Sir Nicholas Winton would be 'deeply disturbed' by the war in Ukraine and 'unhappy' with language about refugees

05:00PM, Thursday 03 July 2025

Sir Nicholas Winton would be 'deeply disturbed' by the war in Ukraine and 'unhappy' with language about refugees

Sir Nicholas Winton gives a speech in Burnham.

Sir Nicholas Winton would have been ‘deeply disturbed’ by the war in Ukraine and ‘unhappy’ about some of the language used today regarding refugees, his son has said.

Ten years on from Sir Nicholas’ death on July 1, 2015 aged 106, Nick Winton said his father would have noticed the ‘echoes’ with the uncertain period leading up to the Second World War.

Sir Nicholas, a stockbroker from Maidenhead, is celebrated for helping rescue hundreds of mostly Jewish children from a Czechoslovakia on the brink of Nazi invasion in 1939.

Discussing similarities between that time and the war in Ukraine, Mr Winton told the Advertiser:

“He [Sir Nicholas] would have been really deeply disturbed by the situation and rather, I think, unhappy about how it’s working out.”

He added: “He would of, I think, felt that the warning signs have been flashing red for a long time.”

Russian President Vladimir Putin sparked a full-scale war when he ordered his forces to invade Ukraine in 2022, having annexed Crimea in 2014. Moscow’s grinding campaign has since caused millions of people to be displaced.

Talk of an uneasy peace deal – that could involve Ukraine surrendering territory – remains just that.

Mr Winton said: “The echoes with some of the rhetoric being used in Ukraine are just uncanny.

“Certainly, my father wasn’t that impressed that the West did so little when Crimea was taken.”

Comparing a potential Ukraine peace deal to the 1938 Munich Agreement, Mr Winton said there was a risk of a repetition.

The Munich Agreement saw allied powers agree to cede Czechoslovakian land to the Nazis in an ill-fated attempt to avoid a wider conflict.  

He said: “I’m not a war monger and certainly Pa wasn’t, I think if anything he was a pacifist.

“But when the bully in the playground starts throwing their weight around, it needs everybody to stand up and say, ‘you can’t behave like that’.”

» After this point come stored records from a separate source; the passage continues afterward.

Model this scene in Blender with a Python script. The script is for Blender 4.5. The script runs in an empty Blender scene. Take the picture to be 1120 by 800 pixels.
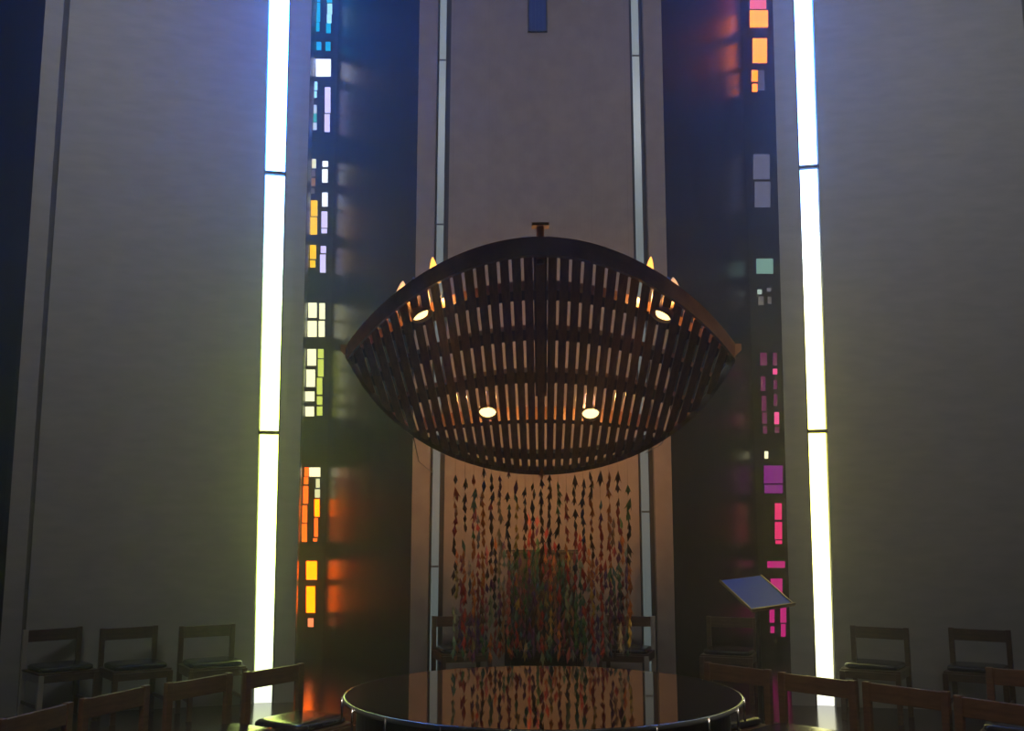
import bpy, bmesh, math, random
from mathutils import Vector, Matrix
random.seed(11)
scene = bpy.context.scene
COL = scene.collection

# ---------------------------------------------------------------- camera model
F = 1100.0; EYE = 1.6; PITCH = math.atan(180.0/1100.0)
CP, SP = math.cos(PITCH), math.sin(PITCH)
def P(px, py, Y):
    u = 400.0-py
    yy = F*CP-u*SP; zz = F*SP+u*CP
    s = Y/yy
    return Vector(((px-560.0)*s, Y, EYE+zz*s))
def proj(v):
    y, z = v[1], v[2]-EYE
    fw = y*CP+z*SP; up = -y*SP+z*CP
    return 560+F*v[0]/fw, 400-F*up/fw

cam = bpy.data.cameras.new('camera'); cam.sensor_width = 36; cam.lens = F/1120*36
co = bpy.data.objects.new('camera', cam); COL.objects.link(co)
co.location = (0, 0, EYE); co.rotation_euler = (math.pi/2+PITCH, 0, 0)
cam.clip_start = 0.05
scene.camera = co
vs = scene.view_settings
vs.view_transform = 'Standard'; vs.look = 'None'; vs.gamma = 1; vs.exposure = 0
try: vs.use_curve_mapping = False
except Exception: pass

# ---------------------------------------------------------------- materials
def nt(name):
    m = bpy.data.materials.new(name); m.use_nodes = True
    t = m.node_tree; b = t.nodes['Principled BSDF']
    return m, t, b
def mat(name, col, rough=.6, metal=0, scale=0, var=.25, bump=0, stretch=(1,1,1), spec=.5):
    m, t, b = nt(name)
    b.inputs['Roughness'].default_value = rough; b.inputs['Metallic'].default_value = metal
    b.inputs['Specular IOR Level'].default_value = spec
    b.inputs['Base Color'].default_value = (*col, 1)
    if scale:
        tc = t.nodes.new('ShaderNodeTexCoord'); mp = t.nodes.new('ShaderNodeMapping')
        mp.inputs['Scale'].default_value = stretch
        n = t.nodes.new('ShaderNodeTexNoise'); n.inputs['Scale'].default_value = scale; n.inputs['Detail'].default_value = 6
        r = t.nodes.new('ShaderNodeValToRGB')
        r.color_ramp.elements[0].position = .3; r.color_ramp.elements[1].position = .7
        r.color_ramp.elements[0].color = (*[c*(1-var) for c in col], 1)
        r.color_ramp.elements[1].color = (*[min(1, c*(1+var)) for c in col], 1)
        t.links.new(tc.outputs['Object'], mp.inputs[0]); t.links.new(mp.outputs[0], n.inputs['Vector'])
        t.links.new(n.outputs['Fac'], r.inputs[0]); t.links.new(r.outputs[0], b.inputs['Base Color'])
        if bump:
            bp = t.nodes.new('ShaderNodeBump'); bp.inputs['Strength'].default_value = bump; bp.inputs['Distance'].default_value = .02
            t.links.new(n.outputs['Fac'], bp.inputs['Height']); t.links.new(bp.outputs[0], b.inputs['Normal'])
    return m
def glow(name, col, strength, base=(.05,.05,.05)):
    m, t, b = nt(name)
    b.inputs['Base Color'].default_value = (*base, 1); b.inputs['Roughness'].default_value = .6; b.inputs['Specular IOR Level'].default_value = .2
    b.inputs['Emission Color'].default_value = (*col, 1); b.inputs['Emission Strength'].default_value = strength
    return m
def tall_glass(name, stops, strength, zmax=8.0):
    m, t, b = nt(name)
    b.inputs['Base Color'].default_value = (.1,.1,.1,1); b.inputs['Roughness'].default_value = .25
    g = t.nodes.new('ShaderNodeNewGeometry'); s = t.nodes.new('ShaderNodeSeparateXYZ')
    mr = t.nodes.new('ShaderNodeMapRange'); mr.inputs['From Max'].default_value = zmax
    r = t.nodes.new('ShaderNodeValToRGB')
    el = r.color_ramp.elements
    while len(el) > 1: el.remove(el[-1])
    el[0].position = stops[0][0]/zmax; el[0].color = (*stops[0][1], 1)
    for z, c in stops[1:]:
        e = el.new(z/zmax); e.color = (*c, 1)
    t.links.new(g.outputs['Position'], s.inputs[0]); t.links.new(s.outputs['Z'], mr.inputs['Value'])
    t.links.new(mr.outputs[0], r.inputs[0]); t.links.new(r.outputs[0], b.inputs['Emission Color'])
    b.inputs['Emission Strength'].default_value = strength
    return m

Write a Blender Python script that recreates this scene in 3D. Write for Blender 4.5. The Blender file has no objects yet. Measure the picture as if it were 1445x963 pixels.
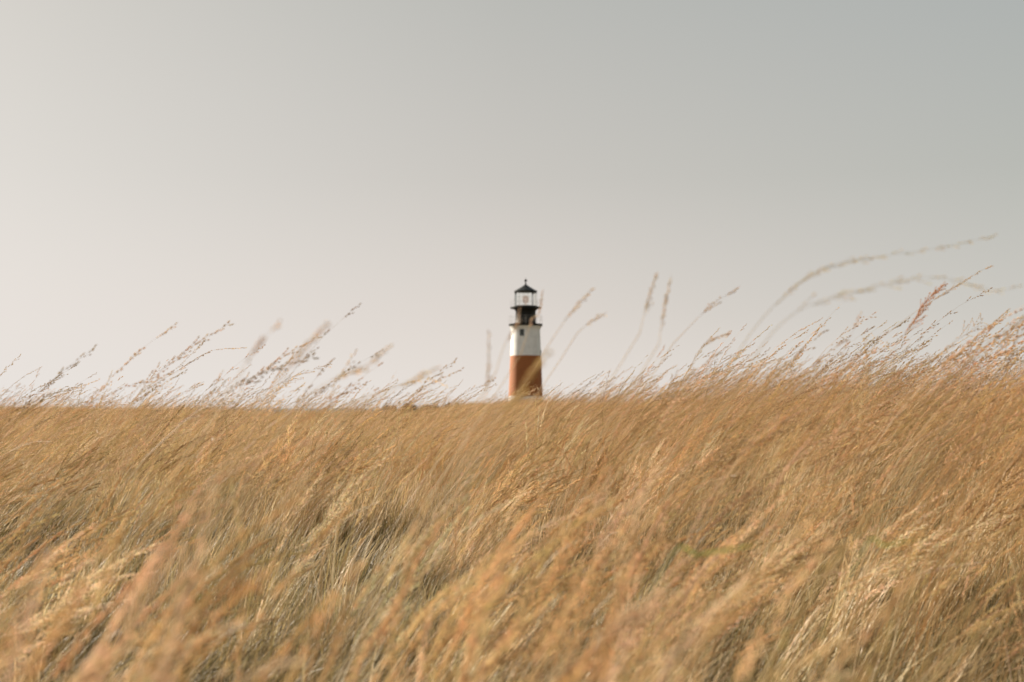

Sir Nicholas helped organise the rescue of 669 mainly Jewish children from Prague on Kindertransport trains. Many had been living in desperate conditions in refugee camps.

Mr Winton said: “Pa, he just liked people, he thought he was saving children - not Jewish children or any particular group – it was lives that mattered to him.”

Asked whether Sir Nicholas would have felt ‘unhappy’ by some of the language used today discussing refugees, Mr Winton replied ‘yes’.

He added: “Sometimes, sort of as a joke, when I talk about pa, I say ‘not many people know he was colourblind – he was also blind to religion and race’.

“I know it’s kind of a cute way of saying it, but for him, we were all people and we had more in common than we had differences.”

Sir Nicholas’ wartime mission depicted in the 2023 film One Life was though, just a snapshot of his life.

His experience raising his son Robin, who lived with Down Syndrome and died at a young age in the 1960s, led Sir Nicholas to a decades-long support for Maidenhead Mencap Society.

He campaigned for new facilities for a Maidenhead care home and also spoke of how joining Rotary Club was ‘one of the best things he’d ever done’.

Mr Winton said Sir Nicholas would have thought it ‘bizarre that anyone would want to celebrate his life’, but asked what he would hope people could learn from his father’s life, added:

“I think it would be, it’s so rewarding to be involved in helping your friend, your community, people.

“You are connected to each other because we all share the same space and its so much more satisfying if you help make it a nicer place.”